Two states decide on issue of same-sex marriage and gay rights


A majority of voters approved writing a constitutional ban on same-sex marriage in Texas Tuesday.

Approximately, 76 percent of voters favored the amendment, which defines marriage as "the union of one man and one woman" and prohibits the state from "creating or recognizing any legal status identical or similar to marriage."

This vote will make Texas the 18th state to adopt a pro-marriage constitutional provision. Turnout was 17 percent statewide, reported the Houston Chronicle.

The proposition was supported by Gov. Rick Perry and many churches throughout the state.
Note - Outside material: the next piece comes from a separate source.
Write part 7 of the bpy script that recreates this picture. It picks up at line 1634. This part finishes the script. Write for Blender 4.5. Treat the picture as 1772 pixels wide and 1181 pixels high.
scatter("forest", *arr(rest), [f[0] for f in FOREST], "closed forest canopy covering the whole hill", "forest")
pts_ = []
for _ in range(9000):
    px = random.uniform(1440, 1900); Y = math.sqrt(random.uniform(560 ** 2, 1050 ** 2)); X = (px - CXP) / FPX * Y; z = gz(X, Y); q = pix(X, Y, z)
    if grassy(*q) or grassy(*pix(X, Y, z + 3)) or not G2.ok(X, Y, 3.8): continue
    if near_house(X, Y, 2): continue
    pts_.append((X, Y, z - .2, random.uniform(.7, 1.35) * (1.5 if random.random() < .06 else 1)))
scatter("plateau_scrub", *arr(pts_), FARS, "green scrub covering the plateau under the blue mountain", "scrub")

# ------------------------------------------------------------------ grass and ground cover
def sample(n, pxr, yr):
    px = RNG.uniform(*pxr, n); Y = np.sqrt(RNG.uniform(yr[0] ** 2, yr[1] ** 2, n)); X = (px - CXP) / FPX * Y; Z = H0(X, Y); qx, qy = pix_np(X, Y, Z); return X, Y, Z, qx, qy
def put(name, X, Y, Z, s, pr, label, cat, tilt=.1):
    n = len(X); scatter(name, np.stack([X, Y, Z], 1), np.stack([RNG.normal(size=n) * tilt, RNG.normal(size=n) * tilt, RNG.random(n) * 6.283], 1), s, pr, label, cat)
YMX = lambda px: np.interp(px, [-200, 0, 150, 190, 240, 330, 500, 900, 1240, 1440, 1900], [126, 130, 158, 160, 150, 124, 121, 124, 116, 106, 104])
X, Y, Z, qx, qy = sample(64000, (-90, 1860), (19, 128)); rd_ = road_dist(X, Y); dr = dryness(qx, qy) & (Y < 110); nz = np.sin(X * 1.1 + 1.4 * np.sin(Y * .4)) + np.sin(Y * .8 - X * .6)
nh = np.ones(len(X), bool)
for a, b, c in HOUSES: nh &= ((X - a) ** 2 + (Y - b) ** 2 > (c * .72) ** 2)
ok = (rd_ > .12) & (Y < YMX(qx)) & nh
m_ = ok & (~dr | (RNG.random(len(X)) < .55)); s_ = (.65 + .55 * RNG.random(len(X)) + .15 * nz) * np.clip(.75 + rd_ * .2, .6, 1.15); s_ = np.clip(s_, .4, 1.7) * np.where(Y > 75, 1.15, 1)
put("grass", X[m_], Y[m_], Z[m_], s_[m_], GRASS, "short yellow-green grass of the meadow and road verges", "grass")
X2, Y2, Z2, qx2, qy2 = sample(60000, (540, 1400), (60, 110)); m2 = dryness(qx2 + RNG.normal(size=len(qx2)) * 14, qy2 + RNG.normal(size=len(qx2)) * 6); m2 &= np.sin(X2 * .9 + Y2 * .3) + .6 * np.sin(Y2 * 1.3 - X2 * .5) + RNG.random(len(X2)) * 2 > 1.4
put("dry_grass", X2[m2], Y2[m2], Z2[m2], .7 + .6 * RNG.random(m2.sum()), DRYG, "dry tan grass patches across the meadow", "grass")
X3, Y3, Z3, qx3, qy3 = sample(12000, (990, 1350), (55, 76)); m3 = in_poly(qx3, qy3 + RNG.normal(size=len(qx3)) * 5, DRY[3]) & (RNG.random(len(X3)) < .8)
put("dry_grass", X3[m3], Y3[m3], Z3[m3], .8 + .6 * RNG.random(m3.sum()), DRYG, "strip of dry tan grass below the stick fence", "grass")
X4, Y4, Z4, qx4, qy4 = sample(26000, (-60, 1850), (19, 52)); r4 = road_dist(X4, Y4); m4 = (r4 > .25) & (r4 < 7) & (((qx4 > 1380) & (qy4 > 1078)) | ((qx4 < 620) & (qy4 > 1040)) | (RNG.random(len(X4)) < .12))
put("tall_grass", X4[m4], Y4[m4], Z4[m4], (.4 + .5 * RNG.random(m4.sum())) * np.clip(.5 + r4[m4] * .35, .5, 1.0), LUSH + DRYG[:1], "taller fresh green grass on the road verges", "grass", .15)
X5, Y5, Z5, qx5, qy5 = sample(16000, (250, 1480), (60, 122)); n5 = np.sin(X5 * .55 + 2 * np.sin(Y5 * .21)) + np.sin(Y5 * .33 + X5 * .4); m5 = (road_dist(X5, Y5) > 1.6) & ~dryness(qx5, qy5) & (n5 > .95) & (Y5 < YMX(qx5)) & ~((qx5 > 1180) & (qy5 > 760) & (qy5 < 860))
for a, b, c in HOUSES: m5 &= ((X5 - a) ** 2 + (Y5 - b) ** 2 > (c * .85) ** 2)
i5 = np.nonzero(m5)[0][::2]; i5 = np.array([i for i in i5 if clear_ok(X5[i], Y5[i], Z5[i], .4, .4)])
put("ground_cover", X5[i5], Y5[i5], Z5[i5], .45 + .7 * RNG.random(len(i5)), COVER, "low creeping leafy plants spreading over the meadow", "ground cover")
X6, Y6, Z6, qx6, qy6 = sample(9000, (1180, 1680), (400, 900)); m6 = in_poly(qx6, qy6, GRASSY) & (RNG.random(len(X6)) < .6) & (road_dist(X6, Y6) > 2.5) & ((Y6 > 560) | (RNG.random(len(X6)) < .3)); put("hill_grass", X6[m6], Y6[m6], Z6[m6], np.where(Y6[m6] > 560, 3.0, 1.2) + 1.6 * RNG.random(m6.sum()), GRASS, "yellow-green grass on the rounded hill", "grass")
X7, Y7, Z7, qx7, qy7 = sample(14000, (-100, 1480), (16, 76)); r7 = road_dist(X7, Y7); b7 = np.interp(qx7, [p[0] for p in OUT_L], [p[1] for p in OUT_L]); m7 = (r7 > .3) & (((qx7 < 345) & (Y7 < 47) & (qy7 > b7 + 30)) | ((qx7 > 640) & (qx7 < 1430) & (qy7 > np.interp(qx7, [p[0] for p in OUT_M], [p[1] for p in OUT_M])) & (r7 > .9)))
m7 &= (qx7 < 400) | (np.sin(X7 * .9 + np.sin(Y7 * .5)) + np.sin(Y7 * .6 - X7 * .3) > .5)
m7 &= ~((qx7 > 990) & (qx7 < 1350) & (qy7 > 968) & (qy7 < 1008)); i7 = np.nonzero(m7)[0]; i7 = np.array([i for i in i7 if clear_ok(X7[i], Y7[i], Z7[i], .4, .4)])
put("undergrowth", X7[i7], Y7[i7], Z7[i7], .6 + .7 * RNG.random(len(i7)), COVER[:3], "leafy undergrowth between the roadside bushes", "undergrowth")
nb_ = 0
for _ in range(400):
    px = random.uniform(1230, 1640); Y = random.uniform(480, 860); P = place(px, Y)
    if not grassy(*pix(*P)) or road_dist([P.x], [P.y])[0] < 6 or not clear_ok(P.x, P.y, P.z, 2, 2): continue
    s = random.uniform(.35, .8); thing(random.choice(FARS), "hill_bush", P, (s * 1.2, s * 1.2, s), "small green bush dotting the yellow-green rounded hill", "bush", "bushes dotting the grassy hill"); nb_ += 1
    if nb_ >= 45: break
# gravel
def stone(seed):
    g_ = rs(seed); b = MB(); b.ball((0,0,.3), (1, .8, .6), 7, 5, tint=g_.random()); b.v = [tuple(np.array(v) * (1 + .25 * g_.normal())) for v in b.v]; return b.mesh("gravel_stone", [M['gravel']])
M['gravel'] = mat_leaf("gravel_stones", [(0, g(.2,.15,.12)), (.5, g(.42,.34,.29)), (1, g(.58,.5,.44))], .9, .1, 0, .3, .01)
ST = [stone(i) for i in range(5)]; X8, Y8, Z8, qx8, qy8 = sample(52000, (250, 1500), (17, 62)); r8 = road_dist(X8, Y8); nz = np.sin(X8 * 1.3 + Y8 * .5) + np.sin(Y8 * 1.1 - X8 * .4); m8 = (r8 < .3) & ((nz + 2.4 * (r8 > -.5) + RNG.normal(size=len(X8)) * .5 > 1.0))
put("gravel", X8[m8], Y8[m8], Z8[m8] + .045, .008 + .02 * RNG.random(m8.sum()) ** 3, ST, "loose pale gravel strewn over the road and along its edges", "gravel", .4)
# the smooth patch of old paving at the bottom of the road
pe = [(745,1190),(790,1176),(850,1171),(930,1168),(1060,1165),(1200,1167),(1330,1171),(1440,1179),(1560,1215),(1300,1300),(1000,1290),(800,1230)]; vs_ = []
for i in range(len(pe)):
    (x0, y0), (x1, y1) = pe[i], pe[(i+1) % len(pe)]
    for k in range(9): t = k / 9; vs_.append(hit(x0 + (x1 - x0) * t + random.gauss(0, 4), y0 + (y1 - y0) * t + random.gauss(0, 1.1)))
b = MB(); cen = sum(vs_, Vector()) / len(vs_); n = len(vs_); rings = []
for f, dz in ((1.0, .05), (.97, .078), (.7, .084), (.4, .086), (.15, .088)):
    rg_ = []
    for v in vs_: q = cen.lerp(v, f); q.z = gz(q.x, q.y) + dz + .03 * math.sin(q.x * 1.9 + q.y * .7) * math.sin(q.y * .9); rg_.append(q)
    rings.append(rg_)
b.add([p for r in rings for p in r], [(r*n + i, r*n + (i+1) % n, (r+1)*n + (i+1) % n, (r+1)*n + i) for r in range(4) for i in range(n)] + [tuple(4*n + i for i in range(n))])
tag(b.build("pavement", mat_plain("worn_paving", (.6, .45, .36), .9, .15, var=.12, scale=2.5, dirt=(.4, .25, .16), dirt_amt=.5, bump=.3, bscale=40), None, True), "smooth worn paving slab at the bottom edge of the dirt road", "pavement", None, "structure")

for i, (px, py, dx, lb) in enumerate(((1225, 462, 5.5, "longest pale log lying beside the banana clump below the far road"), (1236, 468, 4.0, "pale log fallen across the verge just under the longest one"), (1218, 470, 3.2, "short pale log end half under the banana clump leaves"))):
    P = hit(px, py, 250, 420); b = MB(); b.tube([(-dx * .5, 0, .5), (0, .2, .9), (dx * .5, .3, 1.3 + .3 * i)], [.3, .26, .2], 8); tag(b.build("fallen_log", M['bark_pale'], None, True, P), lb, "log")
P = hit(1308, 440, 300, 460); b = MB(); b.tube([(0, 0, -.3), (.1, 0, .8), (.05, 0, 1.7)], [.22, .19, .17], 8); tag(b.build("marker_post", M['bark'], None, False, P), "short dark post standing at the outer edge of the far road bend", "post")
State Rep. Warren Chisum, who wrote the amendment, said the victory was won “from the pulpits of the state,” reported the Chronicle.

"The people of Texas have spoken and they intend that marriage should be between one man and one woman," he was quoted as saying.

That same day, Maine voters took to the polls as well and voted to maintain the state’s gay rights law.

The Christian Civic League of Maine and Maine Grassroots Coalition consider the gay rights law as a step toward legalized gay marriage. However, pro-family groups are committed to lobby for a state constitutional amendment to protect traditional marriage.

"Though we are disappointed in the vote on Question One, we remain committed to marriage as the beautiful and loving union between a man and a woman," said Rev. Sandy Williams of the Coalition for Marriage, reported the Associated Press.

Baldacci is not interested in such an amendment because the state already has a law barring marriage between people of the same gender, his aide, Lee Umphrey, told the AP.